▶ Exercise goal
Tally the lines that include the word "picture" and reply with nothing but the total.

* start *

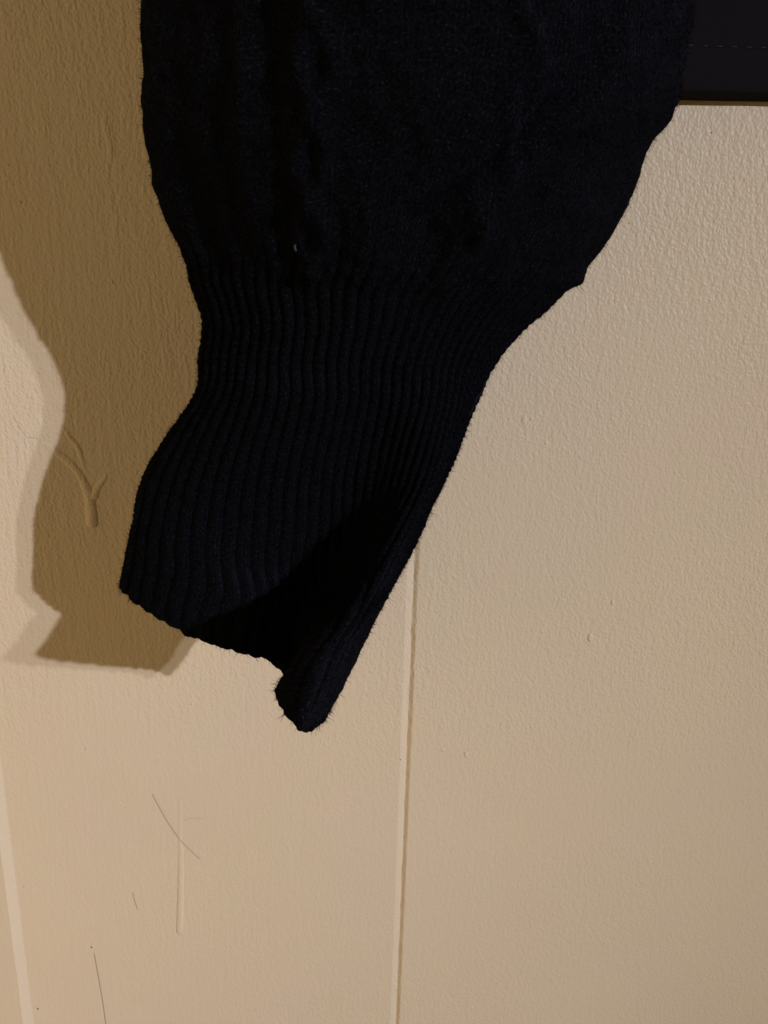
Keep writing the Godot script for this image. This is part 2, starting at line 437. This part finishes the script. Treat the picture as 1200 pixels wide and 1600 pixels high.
	var side := thing("side_wall", "cream painted side wall at the lower left corner of the picture", "wall", "structure")
	var p := PackedVector3Array()
	var uv := PackedVector2Array()
	for r in 60:
		for c in 30:
			var y := lerpf(0.40, -0.62, r / 59.0)
			var z := lerpf(1.6, -0.004, c / 29.0)
			p.append(Vector3(SIDE, y, z))
			uv.append(wall_uv(z + 0.1, y))
	put("side_wall_face", grid(p, uv, 60, 30), paint, side)
	put("side_wall_core", slab(Vector3(SIDE - 0.06, -0.62, -0.06), Vector3(SIDE - 0.003, 0.40, 1.6)), paint, side)

	var trim := thing("corner_bead", "narrow bright painted bead down the corner at lower left", "trim", "structure")
	p = PackedVector3Array()
	uv = PackedVector2Array()
	var turns := 9
	for r in 160:
		var y := lerpf(0.40, -0.62, r / 159.0)
		var k := 1.0 + 0.10 * rough_noise.get_noise_2d(y * 4000.0, 300.0)
		for c in turns:
			var t := c / float(turns - 1)
			var a := Vector2(SIDE - 0.0004, 0.0042 * k)
			var b := Vector2(CORNER + 0.0002 * k, -0.0004)
			var m := a.lerp(b, t) + Vector2(1, 1).normalized() * 0.00035 * sin(PI * t)
			p.append(Vector3(m.x, y, m.y))
			uv.append(wall_uv(m.x + m.y, y))
	put("bead_face", grid(p, uv, 160, turns), paint, trim)


# ---------------------------------------------------------------- sleeve

# how far the ribs crowd towards the left edge (or, below zero, the right edge) at each station, so that those
# across the middle hang straight
var crowding := [-0.08, -0.08, -0.08, -0.08, -0.08, -0.09, -0.10, -0.11, -0.17, -0.29, -0.38, -0.44, -0.38, -0.19, -0.03, 0.03]
const RIB_COLS := 10.0
var front_cols := 34 * 10
var back_cols := 29 * 10

# One loop round the sleeve at station s (0 .. stations - 1), evenly spaced over front and back.
func loop_at(s: float) -> PackedVector3Array:
	var i := mini(int(s), stations.size() - 2)
	var t := s - i
	var ctrl := []
	var crowd: float = cubic_interpolate(crowding[i], crowding[i + 1], crowding[maxi(i - 1, 0)], crowding[mini(i + 2, crowding.size() - 1)], t)
	for k in 12:
		ctrl.append(cr(stations[maxi(i - 1, 0)][k], stations[i][k], stations[i + 1][k], stations[mini(i + 2, stations.size() - 1)][k], t) * CM)
	var out := PackedVector3Array()
	for half in 2:
		var first := 0 if half == 0 else 7
		var last := 7 if half == 0 else 12
		var dense := PackedVector3Array()
		var length := PackedFloat32Array()
		for k in range(first, last):
			for q in 16:
				dense.append(cr(ctrl[(k + 11) % 12], ctrl[k], ctrl[(k + 1) % 12], ctrl[(k + 2) % 12], q / 16.0))
		dense.append(ctrl[last % 12])
		length.append(0.0)
		for k in range(1, dense.size()):
			length.append(length[-1] + dense[k].distance_to(dense[k - 1]))
		var n := front_cols if half == 0 else back_cols
		var at := 0
		for c in n:
			var f := c / float(n)
			if half == 0:
				f -= crowd * f * (1.0 - f)
			var want := length[-1] * f
			while at < dense.size() - 2 and length[at + 1] < want:
				at += 1
			out.append(dense[at].lerp(dense[at + 1], (want - length[at]) / maxf(length[at + 1] - length[at], 1e-9)))
	out.append(out[0])
	return out


# Base points and outward normals for rows between two stations; rows are about step metres apart.
func base_rows(s0: float, s1: float, step: float) -> Dictionary:
	var fine := []
	var probe := PackedFloat32Array([0.0])
	var prev := loop_at(s0)
	var m := 120
	for k in range(1, m + 1):
		var now := loop_at(lerpf(s0, s1, k / float(m)))
		var d := 0.0
		for c in [30, 150, 280]:
			d += now[c].distance_to(prev[c]) / 3.0
		probe.append(probe[-1] + d)
		prev = now
	var rows := int(probe[-1] / step) + 1
	var at := 0
	var p := PackedVector3Array()
	var stn := PackedFloat32Array()
	for r in rows:
		var want := probe[-1] * r / float(rows - 1)
		while at < m - 1 and probe[at + 1] < want:
			at += 1
		var s := lerpf(s0, s1, (at + (want - probe[at]) / (probe[at + 1] - probe[at])) / m)
		p.append_array(loop_at(s))
		stn.append(s)
	var cols := front_cols + back_cols + 1
	var normal := PackedVector3Array()
	normal.resize(p.size())
	for r in rows:
		var r0 := maxi(r - 2, 0) * cols
		var r1 := mini(r + 2, rows - 1) * cols
		for c in cols:
			var du := p[r * cols + (c + 3) % (cols - 1)] - p[r * cols + (c + cols - 4) % (cols - 1)]
			normal[r * cols + c] = (p[r1 + c] - p[r0 + c]).cross(du).normalized()
	return {"p": p, "n": normal, "s": stn, "rows": rows, "cols": cols, "length": probe[-1]}


func rib_phase(c: int) -> float:
	return fposmod(c / RIB_COLS, 1.0)


func gauss(x: float, w: float) -> float:
	return exp(-x * x / (2.0 * w * w))


var hairs_at := PackedVector3Array()
var hairs_to := PackedVector3Array()


func remember(p: PackedVector3Array, n: PackedVector3Array) -> void:
	hairs_at.append_array(p)
	hairs_to.append_array(n)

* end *

▶ The output
2